From Paper Scraps to Festival Screens: Shubhavi Arya’s Journey

Welcome Shubhavi, we are very excited to have you today with us to discuss about your work.

Who is Shubhavi Arya and how did the passion for creating begin?

I’m a filmmaker, animator, and educator who works at the intersection of storytelling, psychology, and creative computing. My passion for creating began when I was twelve, after my mother signed me up for a summer animation workshop in Delhi. The short film I made there unexpectedly screened in Serbia, and suddenly the world of independent animation opened up to me. A year later, I traveled to Denmark with my teacher, learning under the Viborg Animation Festival environment and absorbing everything I could about handmade storytelling.
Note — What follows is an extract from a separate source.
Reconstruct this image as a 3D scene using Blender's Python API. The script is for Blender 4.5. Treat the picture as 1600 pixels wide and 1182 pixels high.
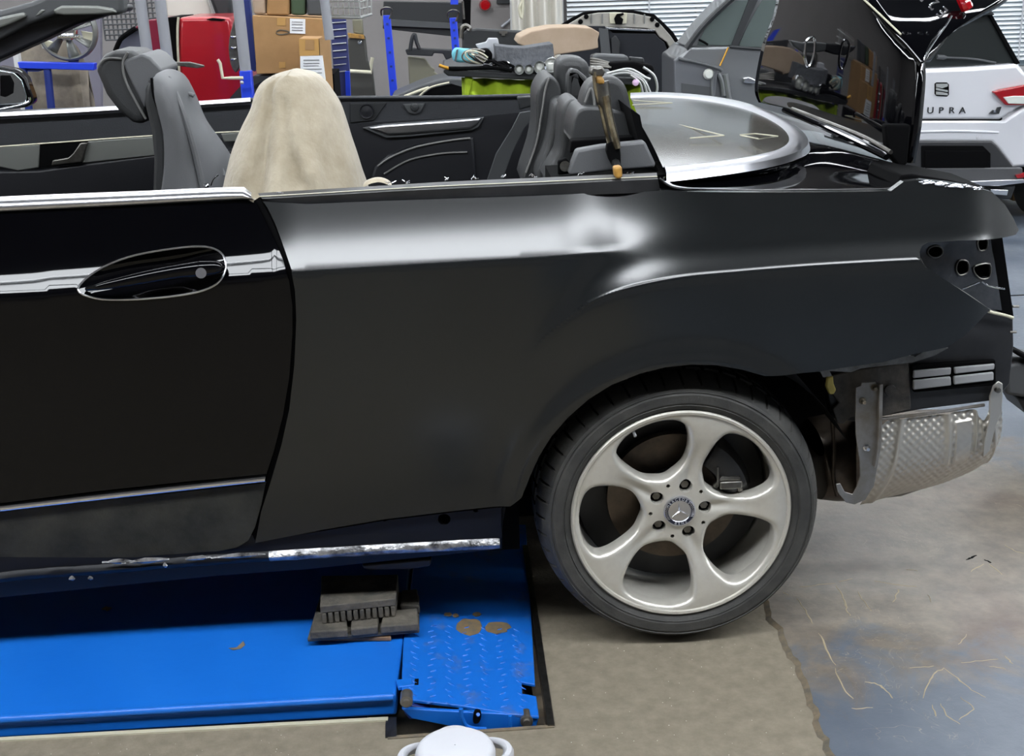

Since then, creating has been less of a choice and more of a rhythm something I’ve carried with me through every stage of my life. I’m drawn to stories that feel intimate yet expansive, especially those told through children’s voices, because they hold a kind of honesty adults often forget. That early start shaped my belief that storytelling can travel anywhere if it's sincere, and that even small, hand-built films can move across borders.

Can you tell us a bit about your previous work?
My earlier films were deeply rooted in childhood imagination and environmental themes. Adventures of Malia, which I completed at sixteen, traveled to over 40 international festivals including Chicago International Film Festival and REDCAT Children’s Film Festival. Before that, my first animation at twelve screened at Viborg Animation Festival in Denmark and at Golden Snail Film Festival in Serbia. I have also directed several live-action short films, with my last one being "Aniyah" which had a successful run at festivals.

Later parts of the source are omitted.